Nos anos 20, Edward Bernays, sobrinho de Freud, sim o pai da psicanalise, era o Relações Públicas oficial do Governo Americano e clamava ter desenvolvido as técnicas, estimulando os desejos das pessoas e associando-os a produtos de consumo. Criava-se naquele momento um novo modo de controlar a força irracional das massas, conhecido como engenharia do consentimento. A democracia para ele era um conceito maravilhoso, mas ele não via as massas como tendo um julgamento confiável, por isso a massa tinha que ser guiada por cima.  “O que surgiu no século 20 nos EUA foi uma nova ideia de como lidar com democracia de massa. Ao centro estava o sujeito do consumo que não só fazia a economia funcionar, mas que também era feliz e dócil, criando assim uma sociedade estável. A noção fundamental de democracia é sobre mudar as relações de poder que dominaram o mundo por tanto tempo. E o conceito de democracia lançado pelos Estados Unidos nos 20 é sobre manter as relações de poder.” Século do Ego, 2002.

]O ápice desta concepção ocorreu em meados de 1936 quando Edward Berneys, desta vez contratado pelas grandes empresas americanas com o objetivo de deflagrar guerra ideológica ao New Deal, começou a trabalhar exaltando ligação entre a democracia e os negócios na América. Em 1939 na Feira Mundial de negócios, construiu ao centro um monumento enorme chamado DemoraCity.

Mas afinal, trazendo essa reflexão para o Brasil de 2015, após refletir a gênesis. Como anda a democracia na atualidade? Será que quanto mais avançada for uma economia, mais democrática ela tenderá a ser?

Para reforçar essa perspectiva, analisemos ponto a ponto o Brasil de 2015. O cenário já começa a ficar nebuloso quando falamos dos Direitos Civis, lembrando, propriedade, vida, liberdade e respeito. 

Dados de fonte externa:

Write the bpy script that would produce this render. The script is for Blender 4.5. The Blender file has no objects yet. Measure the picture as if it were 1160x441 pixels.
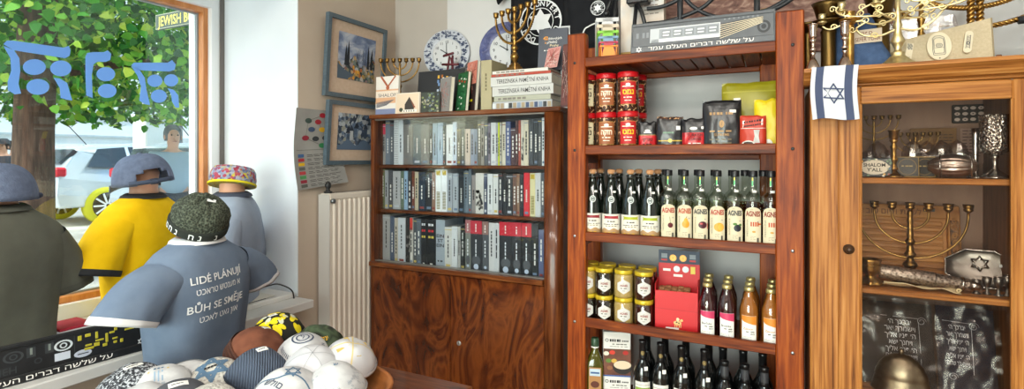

Neste aspecto o país está claramente em progresso, mas não consolidado, pois persiste ainda a problemática de qual a camada social a qual o indivíduo pertence, sendo quanto mais pobre mais seus direitos civis são fragilizados e desrespeitados. Certamente ainda não há educação, saúde e segurança para todos. A depender da cidade em qual o cidadão vive, da sua etnia, da sua renda e até do seu gênero, as vulnerabilidades em termos de direitos civis são gritantes.

Façamos um breve recorte de Direitos Civis para gênero (mulheres) e etnia (afrodescendentes). Segundo o fórum mundial dentre 189 países o Brasil ocupa a Brasil ocupa 62ª posição no Ranking de desigualdade de gênero do Fórum Econômico Mundial, 76% da renda dos homens, e se esta desigualdade permanecer a tal almejada igualdade chegará somente em 2095. Mulheres brasileiras ocupam 8,6% da Câmara dos Deputados. No Senado 16%. Em 2014 foram cerca de 480 mil denuncias feitas por mulheres que estão sofrendo violência doméstica são agressões físicas, violência psicológica, moral, cárcere privado e violência sexual. E a cada 12 segundos uma mulher sofre violência no Brasil.

Para afrodescendentes temos que no Congresso brasileiro temos 5% de negros. Segundo dados de 2010 há uma epidemia de morte de jovens negros no Brasil, pois apesar de negros/as comporem pouco mais da metade da população brasileira, eles representam 75% dos casos de homicídio no país. 

Sabemos que ainda hoje no Brasil a renda dos negros chega a ser 60% menor do que a dos brancos. 

Segundo o IBGE 2012, do total de 16 milhões de brasileiros na extrema pobreza, a grande maioria é negra ou parda.

Ainda no Brasil 0,9% mais ricos do País detêm entre 59,90% e 68,49% da riqueza dos brasileiros. E dados as notícias de corrupção que tivemos no país esse ano, a exemplo da Operação Lava Jato, podemos inferir que os detentores da riqueza do país tem negociado entre si, representantes do governo e das empresas, para manter os privilégios de poucos, em detrimento dos direitos de muitos, ou melhor, dizendo do povo.

Concluindo e reforçando, os dados históricos realmente elucidam o desenvolvimento capitalista como propulsor da democracia como forma de governo. E sim, temos no Brasil uma democracia que tem se fortalecido e efetivado ao longo dos anos. Todavia hoje, possivelmente não seja o fortalecimento do desenvolvimento capitalista que reforçará a democracia definida. Simplesmente porque o desenvolvimento capitalista enquanto crescimento econômico (sistema econômico baseado na legitimidade dos bens privados e na irrestrita liberdade de comércio e indústria, com o principal objetivo de adquirir lucro) tem servido aos interesses de poucos. E se persistimos nesta trajetória poderemos ter certeza que se o capitalismo ainda não matou deliberadamente a democracia, o fim está próximo.